Sisi lain bentuk kecintaannya kepada alam lebih banyak dipersepsikan sebagai kemampuan untuk mencapai puncak tertinggi gunung yang didakinya atau kemampuan menuntaskan tantangan. Puncak kecintaannya tidak dilekatkan pada kasih sayang kepada alam atau sejauh mana memikirkan keberlanjutan dari alam itu sendiri. tetapi lebih banyak pada pemuasan nafsu yang dibalut dalam kata “ Hoby mendaki”. Ironi, tapi itulah yang sedikit terjadi pada beberapa oknum pecinta alam. Padahal kampanye “ Gunung bukan tempat sampah” sudah sedikit massif dikampanyekan beberapa waktu terakhir. Namun masih saja ada beberapa Oknum yang tidak memaknai kata “ cinta “ itu sebagai ungkapan yang bermakna persahabatan antara alam dan manusia sebagai satu kesatuan yang padu dan harmoni. Dalam kata lain alam juga memiliki “perasaan” yang sama dengan manusia yang mengunjunginya.

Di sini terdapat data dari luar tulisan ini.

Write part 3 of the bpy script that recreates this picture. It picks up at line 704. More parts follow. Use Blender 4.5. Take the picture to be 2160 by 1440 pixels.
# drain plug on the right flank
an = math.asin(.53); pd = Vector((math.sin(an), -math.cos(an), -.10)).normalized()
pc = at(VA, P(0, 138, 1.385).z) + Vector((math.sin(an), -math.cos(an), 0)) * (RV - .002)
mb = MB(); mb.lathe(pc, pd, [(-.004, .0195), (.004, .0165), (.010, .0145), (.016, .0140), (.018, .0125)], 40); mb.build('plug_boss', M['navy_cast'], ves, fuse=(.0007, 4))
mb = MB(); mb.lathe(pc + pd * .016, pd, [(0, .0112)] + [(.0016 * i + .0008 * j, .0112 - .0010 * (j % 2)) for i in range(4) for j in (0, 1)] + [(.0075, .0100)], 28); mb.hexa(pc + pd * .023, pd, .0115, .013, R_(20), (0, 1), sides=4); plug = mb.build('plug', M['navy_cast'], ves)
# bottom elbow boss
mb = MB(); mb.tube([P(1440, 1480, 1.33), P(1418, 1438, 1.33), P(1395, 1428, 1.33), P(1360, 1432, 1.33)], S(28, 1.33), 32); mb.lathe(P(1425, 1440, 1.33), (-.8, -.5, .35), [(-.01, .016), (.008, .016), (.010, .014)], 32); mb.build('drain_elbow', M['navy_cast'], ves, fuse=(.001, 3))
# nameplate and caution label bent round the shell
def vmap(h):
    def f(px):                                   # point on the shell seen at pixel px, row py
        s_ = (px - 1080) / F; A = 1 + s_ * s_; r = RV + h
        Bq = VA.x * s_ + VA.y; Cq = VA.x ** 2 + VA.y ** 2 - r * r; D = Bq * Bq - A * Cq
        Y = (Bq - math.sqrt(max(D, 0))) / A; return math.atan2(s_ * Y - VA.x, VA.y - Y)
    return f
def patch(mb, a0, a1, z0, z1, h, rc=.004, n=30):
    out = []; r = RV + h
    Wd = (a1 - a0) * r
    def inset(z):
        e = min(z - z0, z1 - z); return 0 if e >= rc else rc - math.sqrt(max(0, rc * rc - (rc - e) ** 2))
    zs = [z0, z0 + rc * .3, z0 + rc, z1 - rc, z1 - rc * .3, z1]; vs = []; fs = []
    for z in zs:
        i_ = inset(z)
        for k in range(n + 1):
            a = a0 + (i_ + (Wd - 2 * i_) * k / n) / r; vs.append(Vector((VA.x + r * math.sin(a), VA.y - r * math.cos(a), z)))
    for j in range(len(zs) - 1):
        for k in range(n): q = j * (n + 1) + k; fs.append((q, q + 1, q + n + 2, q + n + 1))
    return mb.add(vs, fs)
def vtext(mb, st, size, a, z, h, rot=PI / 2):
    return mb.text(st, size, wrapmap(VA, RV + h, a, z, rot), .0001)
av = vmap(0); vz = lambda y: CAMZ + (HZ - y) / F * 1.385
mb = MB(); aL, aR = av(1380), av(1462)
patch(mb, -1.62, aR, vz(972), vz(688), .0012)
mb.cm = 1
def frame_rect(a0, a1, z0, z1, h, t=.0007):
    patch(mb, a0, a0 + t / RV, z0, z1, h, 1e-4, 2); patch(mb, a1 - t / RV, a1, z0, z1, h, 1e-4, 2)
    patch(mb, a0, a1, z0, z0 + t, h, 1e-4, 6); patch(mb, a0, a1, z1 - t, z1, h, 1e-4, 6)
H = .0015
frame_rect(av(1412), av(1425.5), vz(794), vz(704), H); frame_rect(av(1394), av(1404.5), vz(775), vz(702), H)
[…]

Melihat realitas ini sudah sepatutnya kode etik pecinta alam tidak dipandang sebagai slogan klasik atau tulisan usang belaka, tetapi lebih jauh diterjemahkan sebagai tindakan wajib dan  penjiwaan penuh atas hubungan manusia kepada alam untuk saling melengkapi dalam menerjemahkan teks-teks kebesaran Tuhan.  Jika hal ini dapat dilakukan, maka makna “Cinta” dalam kata “pecinta alam”, mampu menjelaskan bentuk kasih sayang manusia kepada alam sebagai hubungan padu dan harmoni antara keduanya ketika menjelaskan kebesaran Tuhan.